If one considers the growth of business-computing, business has always been about what the nontechnical person can understand, as the nontechnical person is usually the business manager. That's in-part why nowadays everything is either GUI-only or at least has some kind of GUI presence whether it needs it or not, and why the web browser has found its way into tons of niches that it has no business being in. Back in the sixties though, GUI was not really possible, but languages with very easy to understand and follow terminology, used through a command-line interface or menu-system, would be possible.

COBOL might well be the first piece of computing designed specifically to appeal to nontechnical managers.

That's an idiotic article

[whitroth]

Just from the quote.... Is that trying to suggest that C doesn't have functions?

You can write good, modular code in almost any language. And I've *seen* spaghetti python, as well as enough other languages.

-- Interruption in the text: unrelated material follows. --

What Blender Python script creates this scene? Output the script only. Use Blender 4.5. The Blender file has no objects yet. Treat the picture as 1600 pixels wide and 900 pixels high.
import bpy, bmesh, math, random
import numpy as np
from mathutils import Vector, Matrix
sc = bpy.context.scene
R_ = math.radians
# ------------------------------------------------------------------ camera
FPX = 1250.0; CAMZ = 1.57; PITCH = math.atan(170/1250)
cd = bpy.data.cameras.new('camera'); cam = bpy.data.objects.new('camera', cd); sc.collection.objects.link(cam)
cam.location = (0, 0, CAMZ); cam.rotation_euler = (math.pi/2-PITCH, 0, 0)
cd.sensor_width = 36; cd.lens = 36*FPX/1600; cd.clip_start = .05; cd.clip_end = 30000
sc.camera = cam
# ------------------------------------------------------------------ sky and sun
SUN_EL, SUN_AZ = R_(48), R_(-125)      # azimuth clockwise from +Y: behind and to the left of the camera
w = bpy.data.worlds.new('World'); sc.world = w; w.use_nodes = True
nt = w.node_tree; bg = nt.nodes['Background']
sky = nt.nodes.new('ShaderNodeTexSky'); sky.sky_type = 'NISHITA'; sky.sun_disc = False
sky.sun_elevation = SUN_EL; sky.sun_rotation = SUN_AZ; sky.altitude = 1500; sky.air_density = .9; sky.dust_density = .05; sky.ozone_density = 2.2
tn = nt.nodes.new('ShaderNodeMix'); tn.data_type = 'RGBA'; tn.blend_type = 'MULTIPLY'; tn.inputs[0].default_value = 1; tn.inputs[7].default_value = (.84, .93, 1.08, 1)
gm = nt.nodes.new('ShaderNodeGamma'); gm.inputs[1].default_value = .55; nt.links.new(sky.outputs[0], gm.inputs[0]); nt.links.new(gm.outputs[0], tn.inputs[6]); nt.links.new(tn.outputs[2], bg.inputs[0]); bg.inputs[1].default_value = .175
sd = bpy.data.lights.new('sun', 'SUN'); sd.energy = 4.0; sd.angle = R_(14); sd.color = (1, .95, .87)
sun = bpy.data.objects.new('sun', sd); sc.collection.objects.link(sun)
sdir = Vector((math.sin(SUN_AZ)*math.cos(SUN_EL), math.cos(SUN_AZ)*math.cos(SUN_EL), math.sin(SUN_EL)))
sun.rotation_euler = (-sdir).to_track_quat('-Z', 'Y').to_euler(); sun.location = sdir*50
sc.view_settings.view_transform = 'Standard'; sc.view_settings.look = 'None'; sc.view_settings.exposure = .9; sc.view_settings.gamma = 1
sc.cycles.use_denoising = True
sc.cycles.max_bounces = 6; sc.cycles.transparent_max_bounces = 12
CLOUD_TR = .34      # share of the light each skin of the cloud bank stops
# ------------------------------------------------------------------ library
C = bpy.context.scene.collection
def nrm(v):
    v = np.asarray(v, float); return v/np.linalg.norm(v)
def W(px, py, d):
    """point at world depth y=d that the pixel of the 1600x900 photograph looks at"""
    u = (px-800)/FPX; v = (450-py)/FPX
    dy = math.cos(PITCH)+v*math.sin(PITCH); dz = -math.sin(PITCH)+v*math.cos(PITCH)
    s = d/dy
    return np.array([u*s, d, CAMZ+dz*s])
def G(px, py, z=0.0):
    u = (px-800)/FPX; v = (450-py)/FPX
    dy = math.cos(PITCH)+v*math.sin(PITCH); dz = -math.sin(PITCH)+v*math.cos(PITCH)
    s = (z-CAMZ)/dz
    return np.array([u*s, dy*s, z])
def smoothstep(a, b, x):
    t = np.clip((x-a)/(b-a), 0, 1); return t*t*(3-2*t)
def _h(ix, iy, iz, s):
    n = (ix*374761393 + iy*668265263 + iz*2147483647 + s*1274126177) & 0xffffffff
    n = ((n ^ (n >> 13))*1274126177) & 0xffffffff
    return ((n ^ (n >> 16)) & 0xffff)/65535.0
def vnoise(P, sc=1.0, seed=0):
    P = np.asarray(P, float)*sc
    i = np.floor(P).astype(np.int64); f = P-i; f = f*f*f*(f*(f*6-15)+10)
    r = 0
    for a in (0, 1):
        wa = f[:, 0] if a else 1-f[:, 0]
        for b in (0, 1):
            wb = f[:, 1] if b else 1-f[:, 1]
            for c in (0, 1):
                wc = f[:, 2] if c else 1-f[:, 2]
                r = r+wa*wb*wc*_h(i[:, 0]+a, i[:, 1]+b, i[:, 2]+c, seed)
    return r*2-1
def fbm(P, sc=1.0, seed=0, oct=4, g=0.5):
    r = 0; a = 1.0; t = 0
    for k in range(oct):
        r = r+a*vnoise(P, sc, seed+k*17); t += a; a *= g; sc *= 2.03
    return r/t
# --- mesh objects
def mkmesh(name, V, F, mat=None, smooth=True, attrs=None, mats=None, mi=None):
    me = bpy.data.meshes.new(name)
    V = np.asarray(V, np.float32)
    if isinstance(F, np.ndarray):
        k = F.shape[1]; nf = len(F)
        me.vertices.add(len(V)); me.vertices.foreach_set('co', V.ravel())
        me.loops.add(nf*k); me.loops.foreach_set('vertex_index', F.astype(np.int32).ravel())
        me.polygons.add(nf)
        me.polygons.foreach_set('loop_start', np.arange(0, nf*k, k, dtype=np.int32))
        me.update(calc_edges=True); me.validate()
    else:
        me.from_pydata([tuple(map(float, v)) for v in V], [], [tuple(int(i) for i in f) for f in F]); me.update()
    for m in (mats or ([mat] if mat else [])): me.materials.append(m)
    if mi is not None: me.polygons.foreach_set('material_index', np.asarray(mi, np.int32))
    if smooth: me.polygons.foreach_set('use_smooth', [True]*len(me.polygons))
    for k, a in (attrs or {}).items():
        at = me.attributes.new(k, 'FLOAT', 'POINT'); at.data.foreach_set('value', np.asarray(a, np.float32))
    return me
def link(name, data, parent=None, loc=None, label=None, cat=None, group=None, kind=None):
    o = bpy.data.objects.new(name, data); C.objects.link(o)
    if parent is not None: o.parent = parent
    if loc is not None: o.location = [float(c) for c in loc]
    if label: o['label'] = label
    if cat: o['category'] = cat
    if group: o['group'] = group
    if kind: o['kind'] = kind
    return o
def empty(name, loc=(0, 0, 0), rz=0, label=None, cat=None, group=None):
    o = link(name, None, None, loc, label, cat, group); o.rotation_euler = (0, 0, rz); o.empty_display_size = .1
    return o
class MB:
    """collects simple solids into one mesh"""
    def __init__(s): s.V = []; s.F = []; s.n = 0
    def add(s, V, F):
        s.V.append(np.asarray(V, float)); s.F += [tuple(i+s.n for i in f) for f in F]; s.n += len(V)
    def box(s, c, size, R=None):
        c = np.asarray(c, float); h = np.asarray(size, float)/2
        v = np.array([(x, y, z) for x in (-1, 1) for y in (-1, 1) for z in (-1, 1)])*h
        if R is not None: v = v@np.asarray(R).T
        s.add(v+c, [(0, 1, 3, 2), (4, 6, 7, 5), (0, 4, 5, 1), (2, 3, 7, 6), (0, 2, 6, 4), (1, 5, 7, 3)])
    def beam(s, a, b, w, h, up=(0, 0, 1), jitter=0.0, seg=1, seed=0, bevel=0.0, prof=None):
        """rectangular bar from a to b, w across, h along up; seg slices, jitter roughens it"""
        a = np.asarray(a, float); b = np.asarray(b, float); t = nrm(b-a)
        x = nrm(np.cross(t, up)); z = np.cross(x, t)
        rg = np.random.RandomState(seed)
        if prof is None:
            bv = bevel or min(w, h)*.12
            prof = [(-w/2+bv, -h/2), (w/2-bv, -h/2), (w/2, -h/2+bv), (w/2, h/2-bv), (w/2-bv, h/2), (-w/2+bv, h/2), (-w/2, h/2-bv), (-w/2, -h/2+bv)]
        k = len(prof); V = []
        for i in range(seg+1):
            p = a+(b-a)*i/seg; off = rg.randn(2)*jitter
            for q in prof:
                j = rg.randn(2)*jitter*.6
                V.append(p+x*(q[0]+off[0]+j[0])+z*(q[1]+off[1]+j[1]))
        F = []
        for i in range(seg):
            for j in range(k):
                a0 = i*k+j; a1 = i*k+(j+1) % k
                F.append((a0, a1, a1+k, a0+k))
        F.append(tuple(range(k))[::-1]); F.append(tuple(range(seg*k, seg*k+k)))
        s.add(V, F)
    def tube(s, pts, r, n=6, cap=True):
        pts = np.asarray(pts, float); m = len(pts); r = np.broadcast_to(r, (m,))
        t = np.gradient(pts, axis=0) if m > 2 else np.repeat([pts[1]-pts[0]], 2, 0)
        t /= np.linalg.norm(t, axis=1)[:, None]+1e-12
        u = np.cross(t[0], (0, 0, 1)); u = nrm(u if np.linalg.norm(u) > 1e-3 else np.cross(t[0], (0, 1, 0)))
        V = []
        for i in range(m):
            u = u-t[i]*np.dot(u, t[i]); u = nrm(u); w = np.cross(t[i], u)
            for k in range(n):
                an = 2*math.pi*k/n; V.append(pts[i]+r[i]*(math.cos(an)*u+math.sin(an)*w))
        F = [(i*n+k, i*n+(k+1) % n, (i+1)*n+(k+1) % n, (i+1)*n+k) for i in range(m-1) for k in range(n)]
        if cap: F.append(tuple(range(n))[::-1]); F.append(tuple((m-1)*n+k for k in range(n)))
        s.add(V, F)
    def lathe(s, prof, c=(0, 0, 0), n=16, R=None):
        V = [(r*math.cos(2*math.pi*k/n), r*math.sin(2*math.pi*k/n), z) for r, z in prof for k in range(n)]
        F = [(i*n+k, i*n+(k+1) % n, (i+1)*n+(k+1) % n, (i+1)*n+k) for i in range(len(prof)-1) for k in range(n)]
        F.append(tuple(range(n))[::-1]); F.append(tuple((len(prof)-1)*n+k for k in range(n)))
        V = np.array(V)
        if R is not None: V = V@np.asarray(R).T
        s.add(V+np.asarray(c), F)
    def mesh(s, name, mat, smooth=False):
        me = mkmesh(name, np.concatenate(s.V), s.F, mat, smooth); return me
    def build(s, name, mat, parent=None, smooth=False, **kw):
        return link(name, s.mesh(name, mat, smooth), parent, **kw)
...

And making the code clean and readable depends on the programmer, and whether they pay any attention to standards and best practices.

Python sales pitch

[OneHundredAndTen]

Nothing much to see here - the author of the article is also the author of a book on Python and wants, understandably, drum up interest.

Re:The Desk

Scientific American isn't what it once was. This as been going on for years. I speak as a long time (30+ years) subscriber. for at least the last eight years, through all the tenure of the current Editor and most if not all of the previous one, the magazine has been watering down it's presentation considerably.
I suspect it all started when the Nature group bought it. They don't want a magazine that competes with Smithonian or Nature, they want it to compete more with Discover. So, few of the articles are now written by scientists, and more and more are written by journalists. The magazine is also no longer written for a community college audience, and more and more for a junior high school audience.
You are treating this article as if written for a real programmer audience. It wasn't. It was written for teens who might be thinking about maybe someday perhaps trying to program a computer or something.